Unter den Jugendlichen ist weit verbreitet: Wahlen ändern eh nix. Außerdem sehen sie sich doch mal in der Welt um – nirgends kann ein16-jähriger wählen. Die Leute, die damals das Wahlrecht auf 18 festlegten, haben sich ja schließlich was dabei gedacht. Vielleicht kommt noch irgendwann einer auf die Idee, das Volljährigkeitsalter auch herabzusetzen. Andere wiederum gehen davon aus, daß ohne die Herabsetzung des Volljährigkeitsalters auch die Senkung des Wahlalters keinen Sinn macht.
Wie soll das Verhältnis zwischen aktivem und passivem Wahlrecht aussehen?
Weniger problematisch wäre die Senkung des aktiven Wahlalters. Jedoch sind die Argumente gegen die Senkung auch des passiven Wahlrechts nicht überzeugend. Ich habe noch keine Argumentation gesehen, die belegt, es geht nicht. Volljährigkeit ist keine zwingende Bedingung für das passive Wahlrecht. Es gibt heute für die Bundestagsabgeordneten sehr unterschiedliche Rechte parlamentarischer Betätigung. Vieles könnte man über Geschäftsordnungen regeln.

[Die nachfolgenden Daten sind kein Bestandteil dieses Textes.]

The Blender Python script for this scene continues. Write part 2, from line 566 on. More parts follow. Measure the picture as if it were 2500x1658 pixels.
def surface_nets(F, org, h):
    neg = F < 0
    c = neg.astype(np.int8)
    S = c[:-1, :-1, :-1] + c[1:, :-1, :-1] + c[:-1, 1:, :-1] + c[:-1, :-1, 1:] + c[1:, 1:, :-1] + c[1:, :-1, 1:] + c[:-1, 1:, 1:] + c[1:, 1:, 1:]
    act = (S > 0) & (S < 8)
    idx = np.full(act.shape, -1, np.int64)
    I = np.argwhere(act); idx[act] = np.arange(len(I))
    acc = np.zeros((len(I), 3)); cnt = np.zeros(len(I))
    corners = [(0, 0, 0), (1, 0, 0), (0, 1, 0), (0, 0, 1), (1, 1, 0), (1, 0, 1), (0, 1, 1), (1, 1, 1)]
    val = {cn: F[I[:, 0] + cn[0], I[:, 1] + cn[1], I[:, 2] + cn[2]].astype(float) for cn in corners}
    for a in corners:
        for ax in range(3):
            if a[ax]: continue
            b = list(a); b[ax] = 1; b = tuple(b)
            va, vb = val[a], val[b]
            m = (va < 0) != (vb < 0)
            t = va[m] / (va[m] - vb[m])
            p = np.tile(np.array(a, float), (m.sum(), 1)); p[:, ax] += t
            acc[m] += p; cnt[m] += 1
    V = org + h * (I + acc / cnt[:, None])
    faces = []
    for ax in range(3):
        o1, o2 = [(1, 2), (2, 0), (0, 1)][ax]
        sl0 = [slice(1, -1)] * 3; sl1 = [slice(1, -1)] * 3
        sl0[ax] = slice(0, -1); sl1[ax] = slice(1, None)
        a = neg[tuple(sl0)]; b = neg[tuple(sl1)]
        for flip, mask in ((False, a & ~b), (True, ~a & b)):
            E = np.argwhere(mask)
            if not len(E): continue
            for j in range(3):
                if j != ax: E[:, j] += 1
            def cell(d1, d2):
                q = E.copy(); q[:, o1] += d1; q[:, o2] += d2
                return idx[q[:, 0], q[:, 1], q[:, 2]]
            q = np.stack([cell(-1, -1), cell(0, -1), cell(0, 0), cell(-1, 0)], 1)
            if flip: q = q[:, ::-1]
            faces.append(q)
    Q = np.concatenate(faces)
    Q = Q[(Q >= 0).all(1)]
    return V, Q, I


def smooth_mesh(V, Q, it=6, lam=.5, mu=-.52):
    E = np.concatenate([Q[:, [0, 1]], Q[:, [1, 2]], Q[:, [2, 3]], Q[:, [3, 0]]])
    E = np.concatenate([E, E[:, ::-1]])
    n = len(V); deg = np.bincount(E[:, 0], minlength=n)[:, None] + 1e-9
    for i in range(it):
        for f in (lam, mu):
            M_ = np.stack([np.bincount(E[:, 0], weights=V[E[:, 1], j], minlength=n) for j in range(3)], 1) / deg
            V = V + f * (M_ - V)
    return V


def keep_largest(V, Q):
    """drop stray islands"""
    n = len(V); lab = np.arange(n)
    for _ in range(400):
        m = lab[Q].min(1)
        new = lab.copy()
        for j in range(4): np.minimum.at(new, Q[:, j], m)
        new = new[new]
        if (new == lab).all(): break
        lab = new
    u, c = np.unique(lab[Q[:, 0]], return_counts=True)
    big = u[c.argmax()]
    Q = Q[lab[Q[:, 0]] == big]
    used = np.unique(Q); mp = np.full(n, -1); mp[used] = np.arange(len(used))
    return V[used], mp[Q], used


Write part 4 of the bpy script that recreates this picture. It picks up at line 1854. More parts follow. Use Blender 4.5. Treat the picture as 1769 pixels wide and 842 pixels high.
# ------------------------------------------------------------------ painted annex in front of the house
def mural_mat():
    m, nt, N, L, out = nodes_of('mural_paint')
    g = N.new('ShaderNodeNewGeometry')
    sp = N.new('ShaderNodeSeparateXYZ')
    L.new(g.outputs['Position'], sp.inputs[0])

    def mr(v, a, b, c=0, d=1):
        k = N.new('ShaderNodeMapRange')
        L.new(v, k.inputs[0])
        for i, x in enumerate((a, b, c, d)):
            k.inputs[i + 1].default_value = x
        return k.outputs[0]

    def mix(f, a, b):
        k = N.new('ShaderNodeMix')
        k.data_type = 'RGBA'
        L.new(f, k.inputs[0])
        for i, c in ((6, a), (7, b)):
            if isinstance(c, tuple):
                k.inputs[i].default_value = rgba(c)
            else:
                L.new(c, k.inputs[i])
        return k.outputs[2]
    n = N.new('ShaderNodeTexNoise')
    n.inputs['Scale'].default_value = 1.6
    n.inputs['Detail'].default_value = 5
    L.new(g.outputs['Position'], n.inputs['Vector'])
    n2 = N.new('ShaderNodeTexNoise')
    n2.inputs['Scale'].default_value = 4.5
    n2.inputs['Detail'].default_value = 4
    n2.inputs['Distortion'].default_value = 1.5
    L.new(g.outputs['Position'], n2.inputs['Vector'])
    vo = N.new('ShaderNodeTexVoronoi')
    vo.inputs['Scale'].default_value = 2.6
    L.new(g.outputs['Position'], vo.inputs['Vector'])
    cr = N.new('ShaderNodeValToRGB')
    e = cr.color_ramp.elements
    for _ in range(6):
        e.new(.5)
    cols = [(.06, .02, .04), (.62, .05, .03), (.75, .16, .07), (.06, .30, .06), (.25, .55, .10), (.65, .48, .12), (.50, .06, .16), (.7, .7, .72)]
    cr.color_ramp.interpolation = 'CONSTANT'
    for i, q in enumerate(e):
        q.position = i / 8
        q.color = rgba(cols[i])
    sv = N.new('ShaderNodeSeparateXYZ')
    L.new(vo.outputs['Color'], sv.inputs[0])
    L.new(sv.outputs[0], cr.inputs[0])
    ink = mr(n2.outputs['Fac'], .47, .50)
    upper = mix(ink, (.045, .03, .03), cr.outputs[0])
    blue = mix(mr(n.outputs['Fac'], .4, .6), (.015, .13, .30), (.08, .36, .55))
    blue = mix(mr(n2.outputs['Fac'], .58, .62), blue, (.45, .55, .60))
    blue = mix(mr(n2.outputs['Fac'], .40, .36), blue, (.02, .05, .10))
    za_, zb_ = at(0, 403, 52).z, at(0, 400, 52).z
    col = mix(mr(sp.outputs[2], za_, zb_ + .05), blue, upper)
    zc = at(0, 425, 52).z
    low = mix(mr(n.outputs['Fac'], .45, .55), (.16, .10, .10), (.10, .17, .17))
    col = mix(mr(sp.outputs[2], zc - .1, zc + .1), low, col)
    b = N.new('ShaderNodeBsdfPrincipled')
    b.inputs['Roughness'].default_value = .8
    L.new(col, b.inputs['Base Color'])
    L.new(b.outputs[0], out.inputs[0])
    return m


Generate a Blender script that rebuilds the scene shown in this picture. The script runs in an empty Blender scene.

Welche Maßnahmen müssen auf denWeg gebracht werden, damit das Wahlrecht für Sechzehnjährige später auf Landes- und Bundesebene erreicht werden kann?
Die PDS fordert rigoros das Wahlrecht für Jugendliche auf allen Ebenen. Wir wissen natürlich, daß es sich nicht nur von unten durchsetzen wird. Ich sehe da nur einen Weg: Das Thema „P 16″ muß langfristig zu einem ernsthaften Gegenstand der politischen Auseinandersetzung gemacht werden. Daran können sich alle beteiligen: Sozialwissenschaftler , Angehörige aller Generationen, Initiativen und Kampagnen, Organisationen und Parteien.
Wo sind Ihrer Meinung nach Verbündete zu suchen?
Die Verbündeten finden sich, wenn es soweit ist. Wer damit anfängt, muß natürlich offen sein und auf alle gesellschaftlichen Kräfte zugehen. Wichtig ist die Suche nach Mehrheiten für die Sache. Zur Zeit sind Mehrheiten für die Senkung des Wahlalters in den einzelnen Bundesländern – und soweit es das Kommunalwahlrecht betrifft – relativ leicht zu haben. Das ist bislang für Landtagswahlen und Bundestagswahlen außer Sichtweite.